Items
· · ·

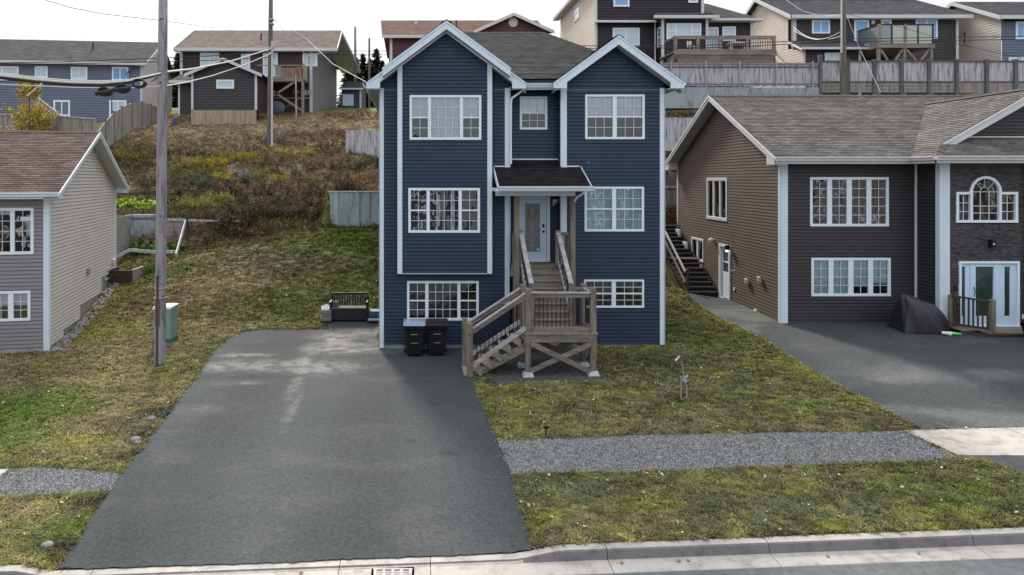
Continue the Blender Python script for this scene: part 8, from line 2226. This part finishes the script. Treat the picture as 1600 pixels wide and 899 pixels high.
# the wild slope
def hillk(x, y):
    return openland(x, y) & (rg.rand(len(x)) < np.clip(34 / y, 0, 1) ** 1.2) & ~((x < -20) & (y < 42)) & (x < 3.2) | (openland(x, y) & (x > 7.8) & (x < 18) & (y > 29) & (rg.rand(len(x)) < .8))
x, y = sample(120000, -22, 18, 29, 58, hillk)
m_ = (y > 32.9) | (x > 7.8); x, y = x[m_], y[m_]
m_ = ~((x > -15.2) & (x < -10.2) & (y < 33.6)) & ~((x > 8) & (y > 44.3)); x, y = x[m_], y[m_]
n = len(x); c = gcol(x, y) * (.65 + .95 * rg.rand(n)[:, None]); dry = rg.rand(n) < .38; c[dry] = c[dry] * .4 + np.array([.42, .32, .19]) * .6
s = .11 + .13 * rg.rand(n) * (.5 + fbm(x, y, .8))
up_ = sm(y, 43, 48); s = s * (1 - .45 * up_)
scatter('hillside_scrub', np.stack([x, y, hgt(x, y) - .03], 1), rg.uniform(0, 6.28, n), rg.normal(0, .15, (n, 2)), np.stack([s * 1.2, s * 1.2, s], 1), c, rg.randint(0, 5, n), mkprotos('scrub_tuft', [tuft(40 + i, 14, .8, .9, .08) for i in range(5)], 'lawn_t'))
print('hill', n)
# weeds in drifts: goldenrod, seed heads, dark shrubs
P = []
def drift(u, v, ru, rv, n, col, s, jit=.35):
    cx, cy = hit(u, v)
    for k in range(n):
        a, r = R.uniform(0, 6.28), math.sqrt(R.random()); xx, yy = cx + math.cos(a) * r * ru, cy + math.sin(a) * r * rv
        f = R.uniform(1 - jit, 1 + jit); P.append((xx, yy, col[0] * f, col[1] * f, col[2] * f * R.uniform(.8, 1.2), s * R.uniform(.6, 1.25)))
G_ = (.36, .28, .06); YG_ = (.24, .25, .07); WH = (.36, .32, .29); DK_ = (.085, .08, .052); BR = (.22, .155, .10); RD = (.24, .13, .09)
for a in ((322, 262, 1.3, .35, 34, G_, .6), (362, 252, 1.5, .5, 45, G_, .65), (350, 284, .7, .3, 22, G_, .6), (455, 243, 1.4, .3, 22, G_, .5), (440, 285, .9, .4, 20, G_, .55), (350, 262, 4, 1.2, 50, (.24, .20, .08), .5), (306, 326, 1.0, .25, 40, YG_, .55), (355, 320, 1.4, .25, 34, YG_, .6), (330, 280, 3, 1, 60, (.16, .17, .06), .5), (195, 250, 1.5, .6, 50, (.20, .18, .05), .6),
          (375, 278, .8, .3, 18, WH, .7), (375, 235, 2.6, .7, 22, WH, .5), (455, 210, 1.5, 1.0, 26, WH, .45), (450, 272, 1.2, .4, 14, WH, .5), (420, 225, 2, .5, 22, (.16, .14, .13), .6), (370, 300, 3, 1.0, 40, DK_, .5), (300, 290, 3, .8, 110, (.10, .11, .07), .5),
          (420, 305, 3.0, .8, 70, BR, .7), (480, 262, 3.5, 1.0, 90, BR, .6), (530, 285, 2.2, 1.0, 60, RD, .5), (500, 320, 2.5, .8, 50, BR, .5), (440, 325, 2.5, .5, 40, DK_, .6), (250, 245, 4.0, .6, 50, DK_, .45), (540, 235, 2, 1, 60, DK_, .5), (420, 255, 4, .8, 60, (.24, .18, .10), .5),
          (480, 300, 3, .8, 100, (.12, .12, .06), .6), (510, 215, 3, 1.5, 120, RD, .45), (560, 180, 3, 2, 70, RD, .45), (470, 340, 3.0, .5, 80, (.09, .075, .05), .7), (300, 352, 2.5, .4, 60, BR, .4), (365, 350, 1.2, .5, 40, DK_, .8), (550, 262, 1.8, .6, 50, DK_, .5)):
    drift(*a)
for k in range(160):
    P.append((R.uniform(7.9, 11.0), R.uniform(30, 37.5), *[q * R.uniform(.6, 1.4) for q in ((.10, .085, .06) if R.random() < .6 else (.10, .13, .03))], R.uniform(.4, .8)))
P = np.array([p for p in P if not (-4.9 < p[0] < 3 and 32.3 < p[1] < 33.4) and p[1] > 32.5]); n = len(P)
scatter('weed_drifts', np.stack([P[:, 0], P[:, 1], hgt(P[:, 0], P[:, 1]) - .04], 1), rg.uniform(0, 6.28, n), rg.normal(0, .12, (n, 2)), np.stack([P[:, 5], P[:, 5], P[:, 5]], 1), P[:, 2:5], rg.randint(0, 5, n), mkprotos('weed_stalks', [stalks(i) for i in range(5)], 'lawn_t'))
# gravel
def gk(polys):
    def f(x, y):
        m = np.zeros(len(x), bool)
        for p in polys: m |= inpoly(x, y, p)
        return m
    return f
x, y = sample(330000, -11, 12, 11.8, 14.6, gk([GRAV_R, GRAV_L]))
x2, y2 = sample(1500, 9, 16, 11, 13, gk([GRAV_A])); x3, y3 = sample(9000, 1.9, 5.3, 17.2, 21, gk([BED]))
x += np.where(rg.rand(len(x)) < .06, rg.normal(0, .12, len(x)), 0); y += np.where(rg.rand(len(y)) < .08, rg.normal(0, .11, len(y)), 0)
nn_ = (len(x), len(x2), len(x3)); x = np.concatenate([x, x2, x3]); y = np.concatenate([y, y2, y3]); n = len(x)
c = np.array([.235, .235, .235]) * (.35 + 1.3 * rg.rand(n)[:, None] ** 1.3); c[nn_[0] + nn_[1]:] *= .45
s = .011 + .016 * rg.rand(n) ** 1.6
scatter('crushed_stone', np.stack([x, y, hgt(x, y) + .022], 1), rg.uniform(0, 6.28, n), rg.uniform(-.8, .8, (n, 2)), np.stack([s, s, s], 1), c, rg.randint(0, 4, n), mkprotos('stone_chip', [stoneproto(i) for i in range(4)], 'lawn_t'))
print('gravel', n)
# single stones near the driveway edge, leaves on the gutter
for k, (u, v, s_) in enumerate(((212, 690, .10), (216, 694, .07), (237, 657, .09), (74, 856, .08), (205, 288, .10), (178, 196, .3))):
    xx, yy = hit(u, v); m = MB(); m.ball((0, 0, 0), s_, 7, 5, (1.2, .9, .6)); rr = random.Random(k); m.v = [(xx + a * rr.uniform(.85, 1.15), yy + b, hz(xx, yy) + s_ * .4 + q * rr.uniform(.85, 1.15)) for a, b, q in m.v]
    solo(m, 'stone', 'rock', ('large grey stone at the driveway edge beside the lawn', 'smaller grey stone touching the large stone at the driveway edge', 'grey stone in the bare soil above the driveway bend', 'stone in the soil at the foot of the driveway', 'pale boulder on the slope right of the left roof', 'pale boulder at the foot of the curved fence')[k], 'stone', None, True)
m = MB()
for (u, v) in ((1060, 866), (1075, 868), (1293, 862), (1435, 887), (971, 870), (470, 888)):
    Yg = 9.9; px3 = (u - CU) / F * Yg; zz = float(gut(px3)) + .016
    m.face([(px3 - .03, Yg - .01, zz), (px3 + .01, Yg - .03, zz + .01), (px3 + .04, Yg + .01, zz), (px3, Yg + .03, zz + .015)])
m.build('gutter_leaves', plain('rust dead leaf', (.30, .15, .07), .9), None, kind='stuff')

· · ·

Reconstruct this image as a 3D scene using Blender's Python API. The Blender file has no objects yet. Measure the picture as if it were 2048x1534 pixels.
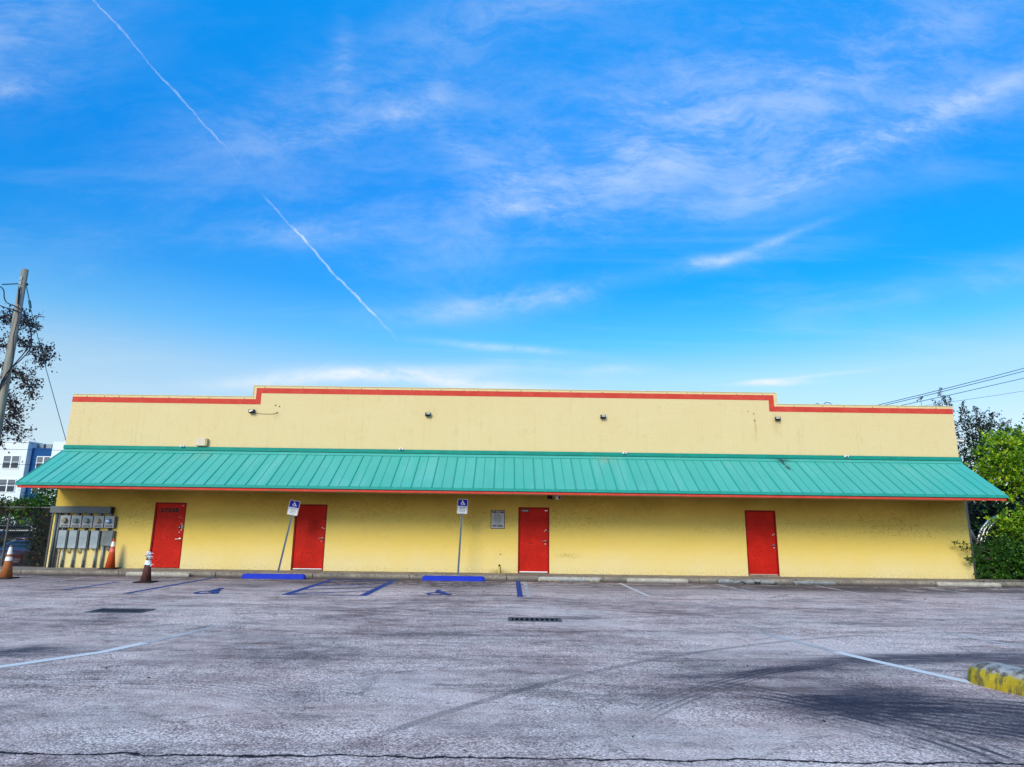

· · ·

Problem requirements
In the records above, find each line holding "Blender" and copy it.

Written solution
Continue the Blender Python script for this scene: part 8, from line 2226. This part finishes the script. Treat the picture as 1600 pixels wide and 899 pixels high.
Reconstruct this image as a 3D scene using Blender's Python API. The Blender file has no objects yet. Measure the picture as if it were 2048x1534 pixels.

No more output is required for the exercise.